**THE REQUEST**
Exactly as written, write out the lines below from the first to the one containing "COL = S.collection", inclusive. Pictures do not belong in the copy.

**SOURCE MATERIAL**
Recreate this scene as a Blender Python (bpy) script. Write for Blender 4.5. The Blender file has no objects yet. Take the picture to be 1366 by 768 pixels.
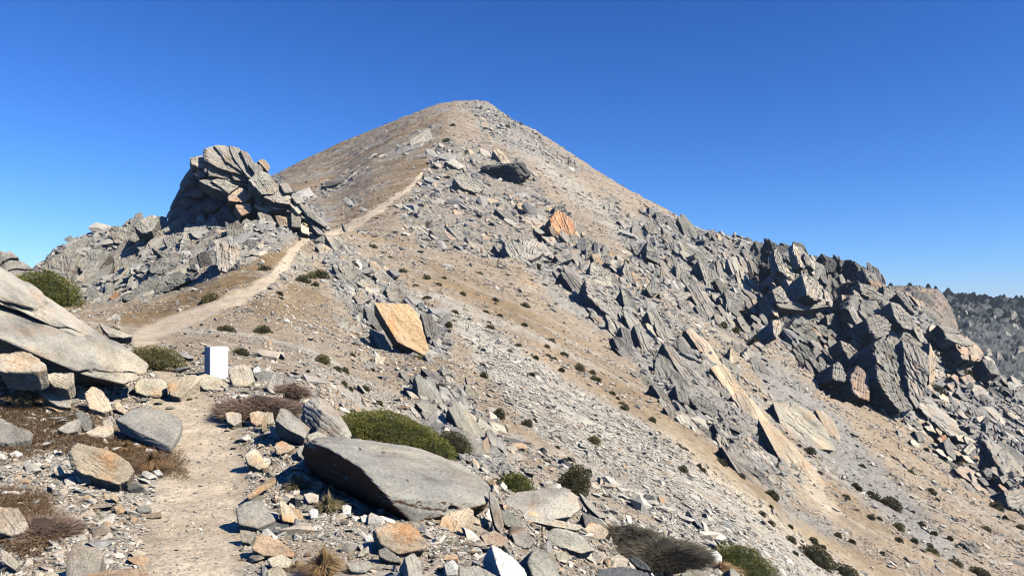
import bpy, bmesh, math, random
import numpy as np
from mathutils import Vector, Matrix
random.seed(7)
RNG = np.random.default_rng(11)
F = 987.0; CX = 683.0; HY = 430.0          # focal length in photo pixels, principal column, horizon row
SUN = Vector((0.66, -0.40, 0.64)).normalized()
S = bpy.context.scene
COL = S.collection

# ---------------------------------------------------------------- scene, camera, light
cam_d = bpy.data.cameras.new('camera'); cam = bpy.data.objects.new('camera', cam_d); COL.objects.link(cam)
cam.location = (0, 0, 0); cam.rotation_euler = (math.pi/2, 0, 0)
cam_d.sensor_width = 36; cam_d.lens = 36*F/1366; cam_d.shift_y = (HY-384)/1366
cam_d.clip_start = 0.1; cam_d.clip_end = 5000
S.camera = cam
S.render.engine = 'CYCLES'
try:
    S.cycles.use_denoising = True; S.cycles.denoiser = 'OPENIMAGEDENOISE'
    S.cycles.max_bounces = 4; S.cycles.diffuse_bounces = 0; S.cycles.volume_bounces = 0; S.cycles.volume_step_rate = 5; S.cycles.glossy_bounces = 1; S.cycles.transmission_bounces = 1
    S.cycles.filter_width = 1.1
except Exception: pass
S.view_settings.view_transform = 'Standard'; S.view_settings.look = 'None'
S.view_settings.exposure = EXPOSURE = 0.66; S.view_settings.gamma = 1
W = bpy.data.worlds.new('World'); S.world = W; W.use_nodes = True
nt = W.node_tree; bg = nt.nodes['Background']
sky = nt.nodes.new('ShaderNodeTexSky'); sky.sky_type = 'NISHITA'; sky.sun_disc = False
sky.sun_elevation = math.asin(SUN.z); sky.sun_rotation = math.atan2(SUN.x, SUN.y)
sky.altitude = 1200; sky.air_density = 1.1; sky.dust_density = 0.1; sky.ozone_density = 3.0
bg.inputs['Strength'].default_value = 0.1
sp_ = nt.nodes.new('ShaderNodeSeparateColor'); cb_ = nt.nodes.new('ShaderNodeCombineColor'); nt.links.new(sky.outputs['Color'], sp_.inputs[0])
for k_, (g_, m_) in enumerate(((1.9, .100), (1.43, .30), (1.3, .60))):   # clear mountain air: deeper blue overhead
    a_ = nt.nodes.new('ShaderNodeMath'); a_.operation = 'POWER'; a_.inputs[1].default_value = g_; b_ = nt.nodes.new('ShaderNodeMath'); b_.operation = 'MULTIPLY'; b_.inputs[1].default_value = m_
    nt.links.new(sp_.outputs[k_], a_.inputs[0]); nt.links.new(a_.outputs[0], b_.inputs[0]); nt.links.new(b_.outputs[0], cb_.inputs[k_])
nt.links.new(cb_.outputs[0], bg.inputs['Color'])
sd = bpy.data.lights.new('sun', 'SUN'); sd.energy = 5.0; sd.angle = math.radians(0.5); sd.color = (1, 0.95, 0.84)
so = bpy.data.objects.new('sun', sd); COL.objects.link(so)
so.rotation_euler = SUN.to_track_quat('Z', 'Y').to_euler(); so.location = SUN*300

# ---------------------------------------------------------------- noise
_p = np.random.default_rng(5).permutation(256).astype(np.int32); PERM = np.concatenate([_p, _p, _p])
_g = np.random.default_rng(6).normal(size=(256, 3)); GRAD = (_g/np.linalg.norm(_g, axis=1)[:, None]).astype(np.float32)
def perlin(x, y, z=0.0):
    x, y, z = np.broadcast_arrays(np.asarray(x, np.float32), np.asarray(y, np.float32), np.asarray(z, np.float32))
    xi = np.floor(x).astype(np.int32); yi = np.floor(y).astype(np.int32); zi = np.floor(z).astype(np.int32)
    fx = x-xi; fy = y-yi; fz = z-zi
    xi &= 255; yi &= 255; zi &= 255
    sx = fx*fx*(3-2*fx); sy = fy*fy*(3-2*fy); sz = fz*fz*(3-2*fz)
    def g(i, j, k):
        h = PERM[PERM[PERM[(xi+i) & 255]+((yi+j) & 255)]+((zi+k) & 255)]
        gr = GRAD[h]
        return gr[..., 0]*(fx-i)+gr[..., 1]*(fy-j)+gr[..., 2]*(fz-k)
    a = g(0,0,0)*(1-sx)+g(1,0,0)*sx; b = g(0,1,0)*(1-sx)+g(1,1,0)*sx
    c = g(0,0,1)*(1-sx)+g(1,0,1)*sx; d = g(0,1,1)*(1-sx)+g(1,1,1)*sx
    return ((a*(1-sy)+b*sy)*(1-sz)+(c*(1-sy)+d*sy)*sz)*1.6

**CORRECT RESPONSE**
Recreate this scene as a Blender Python (bpy) script. Write for Blender 4.5. The Blender file has no objects yet. Take the picture to be 1366 by 768 pixels.
import bpy, bmesh, math, random
import numpy as np
from mathutils import Vector, Matrix
random.seed(7)
RNG = np.random.default_rng(11)
F = 987.0; CX = 683.0; HY = 430.0          # focal length in photo pixels, principal column, horizon row
SUN = Vector((0.66, -0.40, 0.64)).normalized()
S = bpy.context.scene
COL = S.collection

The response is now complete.